Walking shots look like they were filmed on a dolly. I did a full run across a parking lot while filming myself, and the footage came out smooth enough to use without any additional stabilization in post.

But you still can’t assign gimbal mode switching to the new customizable button. You can assign gimbal recentering and gimbal lock, but not the actual mode toggle between Follow and Tilt Lock.

Autofocus

The Pocket 4 uses Dynamic Active Tracking. It prioritizes faces, then wider subjects. It works well for solo vlogging. My face stayed in focus consistently throughout every talking-to-camera clip I filmed.

It has the Spotlight Follow mode, which lets you lock onto a specific subject in a crowded frame, which is useful at events. On the other hand, Dynamic Framing gives you manual focus point control from nine central positions.

In practice, I left it in the default automatic mode 90% of the time and had no errors. There were a couple of brief hunting moments in low-light transitions, but nothing that ruined a shot.

Audio/Mic Quality

Built-in microphone audio is decent for casual use. Vocal Boost mode, found in the Pro settings, does a good job of cutting background noise and enhancing voice clarity. I tested it at a busy street market, and it made a noticeable difference.

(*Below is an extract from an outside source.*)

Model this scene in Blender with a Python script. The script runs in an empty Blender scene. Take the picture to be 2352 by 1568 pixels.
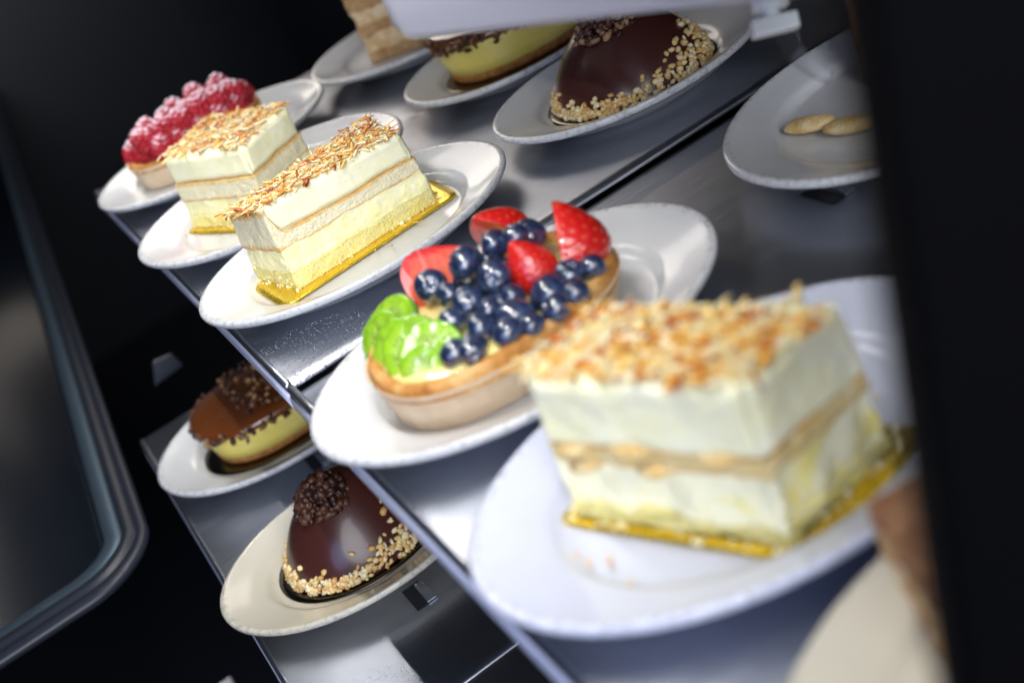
import bpy, bmesh, math, random
from mathutils import Vector, Matrix, noise
S = 0.01            # the scene is authored in centimetres
PI = math.pi
sc = bpy.context.scene
col = sc.collection
R = random.Random(7)

# ------------------------------------------------------------------ camera
def look_axes(roll, pitch, yaw):
    F = Vector((math.sin(yaw)*math.cos(pitch), math.cos(yaw)*math.cos(pitch), -math.sin(pitch)))
    r = Vector((math.cos(yaw), -math.sin(yaw), 0)); u = r.cross(F)
    return math.cos(roll)*r + math.sin(roll)*u, -math.sin(roll)*r + math.cos(roll)*u, F
CAM = Vector((-17.911, -55.238, 30.076))
r_, u_, F_ = look_axes(math.radians(-24.98), math.radians(28.277), math.radians(17.505))
cd = bpy.data.cameras.new('camera'); cam = bpy.data.objects.new('camera', cd); col.objects.link(cam)
cam.matrix_world = Matrix(((r_.x, u_.x, -F_.x, CAM.x*S), (r_.y, u_.y, -F_.y, CAM.y*S), (r_.z, u_.z, -F_.z, CAM.z*S), (0, 0, 0, 1)))
cd.sensor_width = 36; cd.lens = 2815.7/2352*36; cd.clip_start = .01; cd.clip_end = 50
cd.dof.use_dof = True; cd.dof.focus_distance = .82; cd.dof.aperture_fstop = 4.2; cd.dof.aperture_blades = 0
sc.camera = cam

# ------------------------------------------------------------------ world and lamps
w = bpy.data.worlds.new('World'); sc.world = w; w.use_nodes = True
w.node_tree.nodes['Background'].inputs[0].default_value = (.25, .42, .75, 1)
w.node_tree.nodes['Background'].inputs[1].default_value = .045
def lamp(name, loc, target, power, size, color, size_y=None, spread=180):
    l = bpy.data.lights.new(name, 'AREA'); l.energy = power; l.color = color; l.size = size*S; l.spread = math.radians(spread)
    if size_y: l.shape = 'RECTANGLE'; l.size_y = size_y*S
    o = bpy.data.objects.new(name, l); col.objects.link(o); o.location = Vector(loc)*S
    o.rotation_euler = (Vector(target)-Vector(loc)).to_track_quat('-Z', 'Y').to_euler()
    return o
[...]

Audio Zoom is another mode, which boosts the audio of whoever you’re zoomed in on. It’s a nice concept. However, the performance is inconsistent. Amplifying low-quality source audio just gives you louder low-quality audio. So it is not a replacement for a proper microphone.

The App: DJI Mimo

The DJI Mimo app handles everything from device setup and firmware updates to live camera control and editing. It’s come a long way. The editing suite is genuinely capable for mobile. I put together a 90-second travel reel in about an hour, cutting clips, adding transitions, and syncing music, all on my phone. For quick turnaround content, it works.

Connectivity via Wi-Fi can be finicky. I had a few moments where the app took longer than expected to re-establish connection after switching between tasks on my phone. Not a dealbreaker, but worth knowing.

Should You Buy It?

Overall Score: 8.5 / 10

Here’s my verdict:

If you own a Pocket 3, don’t rush. The upgrades are meaningful on the Pocket 4. But they won’t transform your content overnight. Wait for the Pocket 4 to drop in price, or wait until your Pocket 3 gives up the ghost.

If you’re on a Pocket 2 or older, upgrade immediately. Osmo Pocket 4 is in a completely different league. And if you’re a first-time buyer looking for a vlogging camera, it is the best all-in-one option available right now. Nothing else at this size and price point combines stabilization, image quality, and ease of use the way this does.